Untangling the Sources of Abundance Dispersion in Low-metallicity Stars II: Neutron Capture Elements
Emily J. Griffith, Marissa Blum, David H. Weinberg, Jennifer A. Johnson, Tawny Sit, Ilya Ilyin, Klaus G. Strassmeier
TL;DR
This work quantifies intrinsic abundance scatter in 23 elements, including nine neutron-capture species, for 84–86 low-metallicity subgiants using high-resolution, high-S/N spectra and 1D-LTE abundances from KORG. By modeling [X/Fe] as metallicity-dependent trends and decomposing scatter into photon-noise and intrinsic components, the authors show that heavy elements exhibit substantially larger intrinsic scatter than light elements, with Eu displaying the largest dispersion. They explore whether stochastic sampling of supernova yields (rotating CCSN, MRD SNe, and AGB contributions) can reproduce the observed abundances and scatter, finding that rotating CCSN help for some first-peak s-process elements but cannot alone explain the heaviest species, while MRD SNe can raise heavy-element production but tend to overproduce certain nuclei and fail to match all constraints.
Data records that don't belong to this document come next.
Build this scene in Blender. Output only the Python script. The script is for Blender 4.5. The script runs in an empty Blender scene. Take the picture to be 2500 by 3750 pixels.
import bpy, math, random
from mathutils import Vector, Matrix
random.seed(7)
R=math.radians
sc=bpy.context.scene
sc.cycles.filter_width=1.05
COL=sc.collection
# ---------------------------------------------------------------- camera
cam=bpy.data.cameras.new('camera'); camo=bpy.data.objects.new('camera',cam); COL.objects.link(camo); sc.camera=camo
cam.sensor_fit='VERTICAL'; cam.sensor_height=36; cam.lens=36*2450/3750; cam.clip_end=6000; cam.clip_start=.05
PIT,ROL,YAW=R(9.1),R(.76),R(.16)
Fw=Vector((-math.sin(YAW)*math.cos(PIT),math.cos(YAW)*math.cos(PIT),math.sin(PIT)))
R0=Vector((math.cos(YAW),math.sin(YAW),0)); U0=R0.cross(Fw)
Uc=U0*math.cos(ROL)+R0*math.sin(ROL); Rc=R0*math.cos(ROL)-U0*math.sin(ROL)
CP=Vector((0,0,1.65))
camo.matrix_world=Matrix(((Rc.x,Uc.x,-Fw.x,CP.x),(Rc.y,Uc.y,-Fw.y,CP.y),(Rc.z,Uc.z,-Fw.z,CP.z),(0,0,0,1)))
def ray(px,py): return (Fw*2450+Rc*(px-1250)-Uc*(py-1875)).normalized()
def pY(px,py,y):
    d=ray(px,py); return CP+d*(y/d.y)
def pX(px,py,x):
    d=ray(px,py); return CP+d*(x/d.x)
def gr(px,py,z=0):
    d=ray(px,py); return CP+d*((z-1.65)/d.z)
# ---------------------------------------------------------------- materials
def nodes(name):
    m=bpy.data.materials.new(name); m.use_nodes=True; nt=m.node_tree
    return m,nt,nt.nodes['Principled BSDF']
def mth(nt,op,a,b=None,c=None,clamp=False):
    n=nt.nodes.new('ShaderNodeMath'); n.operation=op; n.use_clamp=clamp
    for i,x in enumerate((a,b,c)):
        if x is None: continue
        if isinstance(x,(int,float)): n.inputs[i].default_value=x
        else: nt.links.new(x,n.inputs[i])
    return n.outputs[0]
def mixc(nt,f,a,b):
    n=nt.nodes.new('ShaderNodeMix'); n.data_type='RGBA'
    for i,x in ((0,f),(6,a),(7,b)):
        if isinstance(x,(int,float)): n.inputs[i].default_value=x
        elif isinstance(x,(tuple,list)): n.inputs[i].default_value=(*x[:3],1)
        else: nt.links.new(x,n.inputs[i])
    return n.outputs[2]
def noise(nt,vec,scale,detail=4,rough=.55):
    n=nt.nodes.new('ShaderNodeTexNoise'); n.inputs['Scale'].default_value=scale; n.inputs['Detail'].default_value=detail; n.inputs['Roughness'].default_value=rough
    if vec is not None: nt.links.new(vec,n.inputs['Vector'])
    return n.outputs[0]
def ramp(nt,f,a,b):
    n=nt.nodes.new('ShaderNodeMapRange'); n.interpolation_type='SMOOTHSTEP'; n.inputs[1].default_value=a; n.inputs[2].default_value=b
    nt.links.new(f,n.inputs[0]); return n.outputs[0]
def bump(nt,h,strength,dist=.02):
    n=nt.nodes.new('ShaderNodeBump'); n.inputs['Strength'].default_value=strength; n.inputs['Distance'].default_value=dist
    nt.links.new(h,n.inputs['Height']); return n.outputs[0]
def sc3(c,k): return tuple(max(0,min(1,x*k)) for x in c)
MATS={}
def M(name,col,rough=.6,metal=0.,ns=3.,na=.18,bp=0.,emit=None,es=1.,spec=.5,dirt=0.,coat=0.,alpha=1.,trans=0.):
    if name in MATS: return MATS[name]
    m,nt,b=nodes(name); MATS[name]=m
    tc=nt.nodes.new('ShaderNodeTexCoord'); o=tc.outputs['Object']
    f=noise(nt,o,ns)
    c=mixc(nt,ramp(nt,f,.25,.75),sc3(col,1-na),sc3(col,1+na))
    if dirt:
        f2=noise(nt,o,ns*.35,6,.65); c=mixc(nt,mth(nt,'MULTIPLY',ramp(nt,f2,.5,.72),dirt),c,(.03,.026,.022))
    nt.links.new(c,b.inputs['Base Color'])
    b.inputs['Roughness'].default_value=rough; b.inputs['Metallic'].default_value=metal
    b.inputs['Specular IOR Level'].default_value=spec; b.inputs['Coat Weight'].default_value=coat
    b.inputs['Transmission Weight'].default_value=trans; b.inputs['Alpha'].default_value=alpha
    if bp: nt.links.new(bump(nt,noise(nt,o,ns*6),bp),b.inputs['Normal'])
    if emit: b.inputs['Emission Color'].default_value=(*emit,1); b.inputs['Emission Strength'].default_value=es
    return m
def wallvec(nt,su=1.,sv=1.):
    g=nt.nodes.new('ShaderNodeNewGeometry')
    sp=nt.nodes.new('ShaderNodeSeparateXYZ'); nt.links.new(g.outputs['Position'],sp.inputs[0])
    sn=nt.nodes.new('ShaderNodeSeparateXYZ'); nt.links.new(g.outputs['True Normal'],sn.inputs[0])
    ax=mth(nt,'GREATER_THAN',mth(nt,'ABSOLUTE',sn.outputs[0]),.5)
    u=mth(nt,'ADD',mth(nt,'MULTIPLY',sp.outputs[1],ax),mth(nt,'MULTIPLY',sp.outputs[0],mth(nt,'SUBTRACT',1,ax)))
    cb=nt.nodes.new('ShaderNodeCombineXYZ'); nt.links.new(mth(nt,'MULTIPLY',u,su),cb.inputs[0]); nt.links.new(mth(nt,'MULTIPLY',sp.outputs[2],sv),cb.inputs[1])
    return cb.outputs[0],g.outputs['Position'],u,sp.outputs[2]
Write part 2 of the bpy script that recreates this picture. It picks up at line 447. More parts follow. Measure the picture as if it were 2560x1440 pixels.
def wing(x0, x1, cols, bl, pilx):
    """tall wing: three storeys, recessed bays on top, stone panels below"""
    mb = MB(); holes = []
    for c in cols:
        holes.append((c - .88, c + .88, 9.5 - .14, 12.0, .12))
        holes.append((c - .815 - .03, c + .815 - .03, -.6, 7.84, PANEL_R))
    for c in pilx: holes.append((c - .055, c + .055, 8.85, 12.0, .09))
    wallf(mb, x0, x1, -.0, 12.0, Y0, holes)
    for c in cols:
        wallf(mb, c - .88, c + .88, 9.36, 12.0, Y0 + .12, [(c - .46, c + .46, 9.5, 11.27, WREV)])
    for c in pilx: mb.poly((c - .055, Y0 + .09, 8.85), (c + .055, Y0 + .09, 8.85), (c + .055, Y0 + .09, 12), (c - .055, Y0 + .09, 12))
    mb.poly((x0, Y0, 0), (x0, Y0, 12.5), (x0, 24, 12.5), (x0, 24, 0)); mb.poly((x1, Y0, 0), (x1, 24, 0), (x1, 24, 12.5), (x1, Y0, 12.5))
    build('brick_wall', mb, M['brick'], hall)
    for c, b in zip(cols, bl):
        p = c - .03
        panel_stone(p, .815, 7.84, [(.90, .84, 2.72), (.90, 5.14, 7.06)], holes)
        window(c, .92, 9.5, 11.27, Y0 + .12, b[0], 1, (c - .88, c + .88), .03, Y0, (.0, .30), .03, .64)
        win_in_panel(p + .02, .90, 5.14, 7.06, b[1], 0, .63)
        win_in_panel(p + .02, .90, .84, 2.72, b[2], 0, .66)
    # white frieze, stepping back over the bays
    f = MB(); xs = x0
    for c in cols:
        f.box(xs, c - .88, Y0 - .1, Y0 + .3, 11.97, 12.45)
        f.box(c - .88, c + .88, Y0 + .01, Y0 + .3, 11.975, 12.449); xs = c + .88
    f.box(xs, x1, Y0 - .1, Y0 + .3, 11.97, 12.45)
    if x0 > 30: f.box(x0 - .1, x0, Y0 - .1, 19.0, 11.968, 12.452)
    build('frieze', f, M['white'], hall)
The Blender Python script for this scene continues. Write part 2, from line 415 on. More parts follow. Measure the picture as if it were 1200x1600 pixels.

The work highlights the need for densely sampled, low-metallicity SN yield grids to robustly interpret early Galactic chemical evolution and the origin of neutron-capture elements.
Abstract
We present the abundances of 23 elements, including 11 heavy elements (Cu, Zn, Sr, Y, Zr, Ba, La, Ce, Nd, Sm, Eu) for up to 86 metal-poor (-2 < [Fe/H] < -1) subgiants. We use KORG, a state of the art spectral synthesis package, to derive 1D-LTE abundances from high-SNR and high-resolution spectra taken by the Large Binocular Telescope with the Potsdam Echelle Polarimetric and Spectroscopic Instrument. These precise spectra and abundance measurements minimize the impact of photon-noise (<0.06 dex), allowing us to robustly measure the intrinsic abundance scatter in [X/Fe]. After removing two stars with exceptional s-process enhancement, we find that the intrinsic scatter among the s- and r-process elements tends to be larger than for the lighter elements, with heavy element scatter ranging from 0.11 (Zn) to 0.27 (Eu) dex. Intrinsic abundance scatter could have multiple origins, including star-to-star variations in the ratios of nucleosynthetic sources as well as stochastic sampling of the progenitor supernovae properties, such as mass, rotation, and magnetic field strength. We explore the expected abundance scatter signature caused by stochastic sampling, finding that a fraction of both rapidly rotating CCSN and magnetorotationally driven SN are needed to reach the observed abundances and intrinsic scatter. This analysis is limited by the restrictive parameter spaces spanned by existing yield sets. A diverse, finely sampled grid of supernovae yields is needed to robustly model stochastic abundance scatter.